Lenny riffs on Dan Hind’s observations on the need to break the ConDem coalition before the next election, and Labour’s role in this:

I would guess he rightly judges Labour’s position, which is that the last thing they want at this point is political power. The Blairites are convinced that they would have to implement the same cuts as the Tories are doing, (ex-chairman Peter Watts has even bizarrely claimed that opposing cuts is hurting Labour), and that it would be much easier to allow them to get on with it. The Labour soft left doesn’t yet have a coherent alternative, or at least not one they’re able to articulate or willing to fight for. Neither side really wants to re-open an old civil war, though the Right are better placed to wage it if it comes. So, they are sitting it out, passively awaiting the Tory meltdown and their dream ticket in 2015. Their strategy would involve striking the correct poses in the face of catastrophe, while nonetheless doing little to prevent it. (Dan does not say, but we should note, that this has significant consequences for the conduct of the labour movement’s resistance to austerity. If the trade union leadership subordinates its actions to the objective of getting ‘their’ party in government, then that most certainly entails an attempt to keep the lid on militancy).

If that sounds familiar it’s because it’s the exact same strategy as the Democratic Party followed during the Bush era. Over the years I’ve explained that the failure of the Democrats to meaningfully oppose Bush was a feature, not a bug. The party leadership knew that sooner or later the voters would return to them as the only real alternative, once they were sick to death of Republican mismanagement. At the same time the leadership wasn’t too unhappy with what Bush and co were doing anyway, even if their base was. And once the disgust with the Republicans was large enough and the Democrats did have a charismatic presidential candidate their strategy was validated – they got their cake and ate it too. And in the meantime they dissipated a lot of the grassroots militancy that sprung up in the wake of the War on Iraq and the like.
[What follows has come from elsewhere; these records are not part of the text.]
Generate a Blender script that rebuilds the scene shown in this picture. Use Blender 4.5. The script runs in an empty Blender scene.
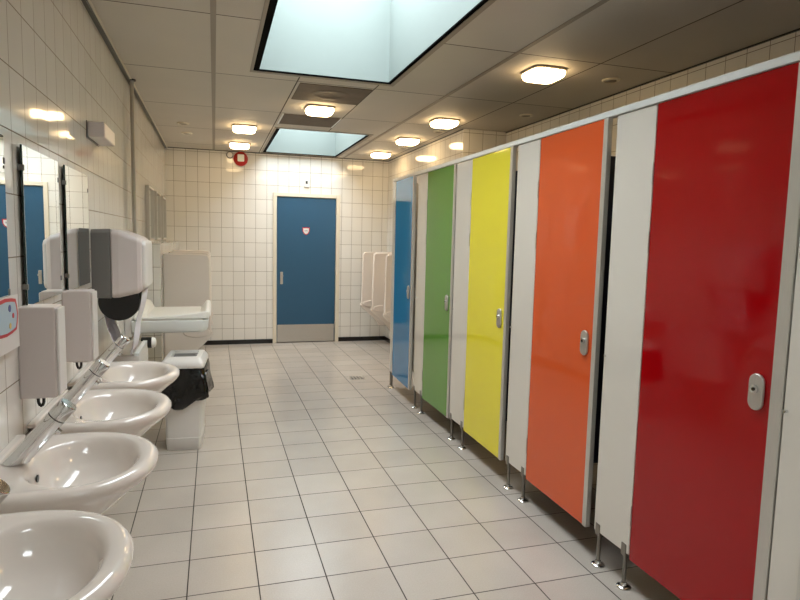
import bpy, bmesh, math, random
from mathutils import Vector, Matrix
random.seed(7)
PI = math.pi
R = math.radians
COL = bpy.context.scene.collection
SC = bpy.context.scene

# ------------------------------------------------------------------ camera
FPX, YAW, PITCH, ROLL = 598.478, 0.301778, 0.099555, -0.0234488
cd = bpy.data.cameras.new('camera'); cam = bpy.data.objects.new('camera', cd); COL.objects.link(cam)
cd.sensor_width = 36.0; cd.lens = FPX / 800 * 36.0; cd.clip_start = 0.02
cy, sy, cp, sp = math.cos(YAW), math.sin(YAW), math.cos(PITCH), math.sin(PITCH)
fw = Vector((sy * cp, cy * cp, -sp)); rt = Vector((cy, -sy, 0)); dn = fw.cross(rt)
c_, s_ = math.cos(ROLL), math.sin(ROLL)
rr = c_ * rt + s_ * dn; dd = -s_ * rt + c_ * dn
cam.matrix_world = Matrix(((rr.x, -dd.x, -fw.x, 0), (rr.y, -dd.y, -fw.y, 0), (rr.z, -dd.z, -fw.z, 1.505), (0, 0, 0, 1)))
SC.camera = cam

# ------------------------------------------------------------------ light
SKY = 10.5
LAMP = 13.5
w = bpy.data.worlds.new('world'); SC.world = w; w.use_nodes = True
bg = w.node_tree.nodes['Background']; bg.inputs[0].default_value = (0.90, 0.965, 1.0, 1); bg.inputs[1].default_value = SKY
SK1 = (0.29, 1.245, 1.7, 4.40)
SK2 = (0.66, 1.64, 6.58, 8.50)
SK_ADDED = (0.29, 1.60, -1.45, -0.15)  # added skylight behind the camera, unseen, brightens the near end
CEIL = 2.656
SHAFT = 0.80
for i, s in enumerate((SK1, SK2, SK_ADDED)):
    ld = bpy.data.lights.new('skylight_portal', 'AREA'); ld.shape = 'RECTANGLE'
    ld.size = s[1] - s[0]; ld.size_y = s[3] - s[2]; ld.cycles.is_portal = True
    lo = bpy.data.objects.new('skylight_portal', ld); COL.objects.link(lo)
    lo.location = ((s[0] + s[1]) / 2, (s[2] + s[3]) / 2, CEIL + SHAFT + 0.06)
vs = SC.view_settings
vs.view_transform = 'Standard'; vs.look = 'None'; vs.exposure = 0.50; vs.gamma = 1.0; vs.use_curve_mapping = False

# ------------------------------------------------------------------ materials
def lin(c):
    return tuple(((v / 255) / 12.92 if v / 255 <= 0.04045 else ((v / 255 + 0.055) / 1.055) ** 2.4) for v in c) + (1.0,)

class NT:
    def __init__(s, name):
        s.m = bpy.data.materials.new(name); s.m.use_nodes = True
        s.t = s.m.node_tree; s.b = s.t.nodes['Principled BSDF']
    def n(s, k, **kw):
        o = s.t.nodes.new(k)
        for a, v in kw.items(): setattr(o, a, v)
        return o
    def l(s, a, b): s.t.links.new(a, b)

def mat(name, col, rough=0.5, metal=0.0, bump=0.0, bscale=60, var=0.0, vscale=4, spec=0.5, coat=0.0, aniso=None):
    """procedural: noise tone variation + noise bump"""
    q = NT(name); b = q.b; c = lin(col)
    b.inputs['Base Color'].default_value = c
    b.inputs['Roughness'].default_value = rough; b.inputs['Metallic'].default_value = metal
    b.inputs['Specular IOR Level'].default_value = spec
    b.inputs['Coat Weight'].default_value = coat; b.inputs['Coat Roughness'].default_value = 0.04
    g = q.n('ShaderNodeNewGeometry')
    n1 = q.n('ShaderNodeTexNoise'); n1.inputs['Scale'].default_value = vscale; n1.inputs['Detail'].default_value = 4
    if aniso:
        mp = q.n('ShaderNodeMapping'); mp.inputs['Scale'].default_value = aniso
        q.l(g.outputs['Position'], mp.inputs[0]); q.l(mp.outputs[0], n1.inputs['Vector'])
    else:
        q.l(g.outputs['Position'], n1.inputs['Vector'])
    v = max(var, 0.015)
    mx = q.n('ShaderNodeMix', data_type='RGBA')
    mx.inputs[6].default_value = tuple(x * (1 - v) for x in c[:3]) + (1,)
    mx.inputs[7].default_value = tuple(min(1, x * (1 + v)) for x in c[:3]) + (1,)
    q.l(n1.outputs['Fac'], mx.inputs[0]); q.l(mx.outputs[2], b.inputs['Base Color'])
    if bump:
        n2 = q.n('ShaderNodeTexNoise'); n2.inputs['Scale'].default_value = bscale; n2.inputs['Detail'].default_value = 3
        q.l(g.outputs['Position'], n2.inputs['Vector'])
        bm = q.n('ShaderNodeBump'); bm.inputs['Strength'].default_value = bump; bm.inputs['Distance'].default_value = 0.01
        q.l(n2.outputs['Fac'], bm.inputs['Height']); q.l(bm.outputs[0], b.inputs['Normal'])
    return q.m

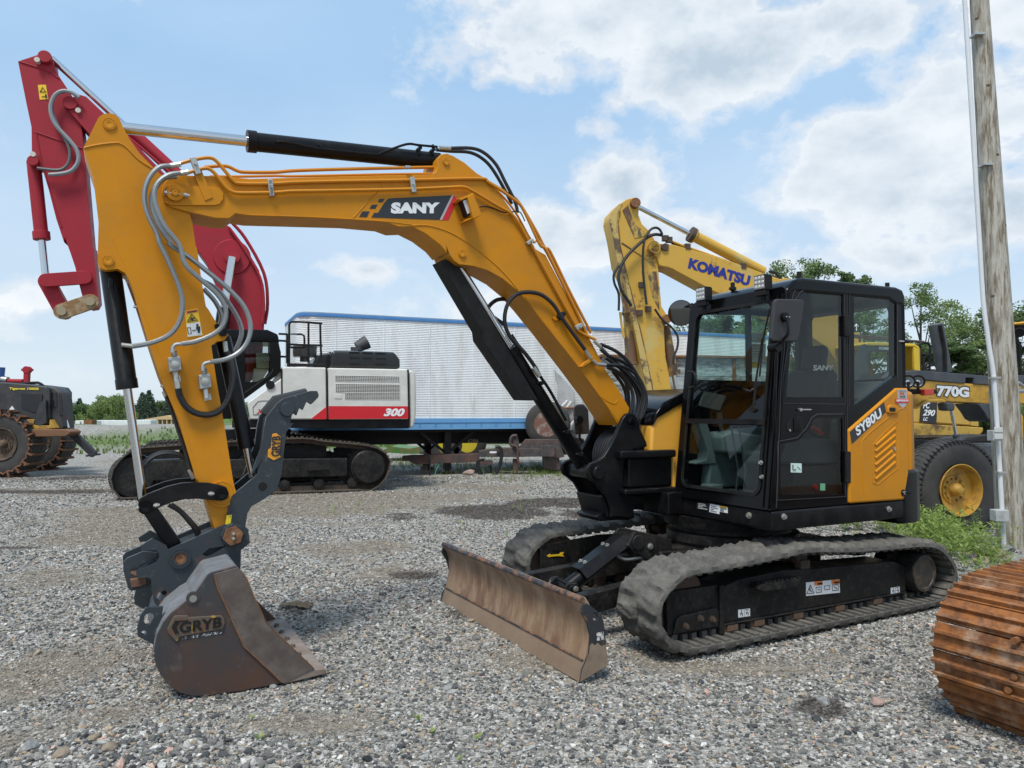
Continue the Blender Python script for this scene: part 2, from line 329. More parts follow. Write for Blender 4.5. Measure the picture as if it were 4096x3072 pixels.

Whether or not Labour is consciously following the same strategy, or is just too divided at the moment to meaningfully oppose the coalition doesn’t really matter. The fact of the matter is that Labour too has shown itself not to be trusted when in power, to no longer be a meaningful leftwing party, if perhaps still slightly better than the LibDems are now. Bringing them back into government won’t solve anything, unless Labour is returned to its roots as a true socialist party.